Gaia and Uranus had three sets of children: the giants, the Cyclopes, and the Titans. The titans were the more humanoid of the three, and among their number was the Titan of Time, Cronus (also known as Kronos, or Saturn, sort of also Chronos/Khronos, but that gets complicated).
Uranus was a terrible father. He tried to take the children from Gaia and imprison them. So she plotted with the Titans against Uranus. Gaia gave Cronus, the youngest of the Titans, a flint and a sickle to use against his father. Cronus fought Uranus and castrated him. His nether bits fell into the ocean and from their blood sprang the furies, from the foam came Aphrodite.
This act might have been where the name Titan came from. Kind of like how Trump brands everyone he doesn’t like with a pejorative, Titans may have come from a source word that meant strained ones, but Hesiod is alone in that interpretation.
In some versions of the myth, it’s not Uranus that Cronus overthrew at all, but a serpent who was trying to devour the world called Ophion.
Whatever Cronus hit with that sickle, the imagery stuck. That sickle became Cronus’s calling card and made it into almost every image of Cronus ever produced. Because of that, he was frequently associated with the harvest and had an entire day dedicated to him around harvest time.

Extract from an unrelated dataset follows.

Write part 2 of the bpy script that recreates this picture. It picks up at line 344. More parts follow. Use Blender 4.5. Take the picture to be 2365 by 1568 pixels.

all the myths agree that the period of time when he ruled was called the Golden Age, because for a short time, there were no rules. Everyone just did the right thing because it was the right thing to do. Who “everyone” was is kind of unclear. Man shouldn’t have been around at this time, except in some versions of the myth they were. There were a lot of Titans, but a lot in the sense that it would be a crowded classroom, not a crowded school. It would have been a fairly manageable crowd given that he’d sent anyone who might even consider disagreeing with him, like the Giants and the Cyclopes, into Tartarus and ate any children who may decide to shake things up in the future.
Rhea and Cronus had five children before Rhea got tired of her babies getting devoured. When child number six was born, Rhea tricked Cronus and gave him a stone instead.
That child was Zeus.
Because Cronus ruled the earth and the sky, Zeus had to be suspended from the ground by a rope so he was never fully in either realm. He grew up this way and when the time was right, went against his father to avenge his siblings.
He managed to trick Cronus into drinking a potion that made him vomit up Zeus’s siblings. These children were Hera, Poseidon, Hades, Hestia, and Demeter. Zeus also freed the giants and the Cyclopes. Together, they fought Cronus and most of the remaining Titans and won and Zeus became god of Olympus.
Cronus and the Titans were cast into Tartarus, or possible a cave of Nyx, as punishment for their treatment of the Olympians.
Lifetimes later, Zeus released the Titans and made Cronus the king of Elysium. That’s still in the Underworld, so it’s not like he truly released them. Just relocated their prison to a nicer one. Or if you’re Roman, he became a kind of supreme court judge, settling disputes amongst the gods.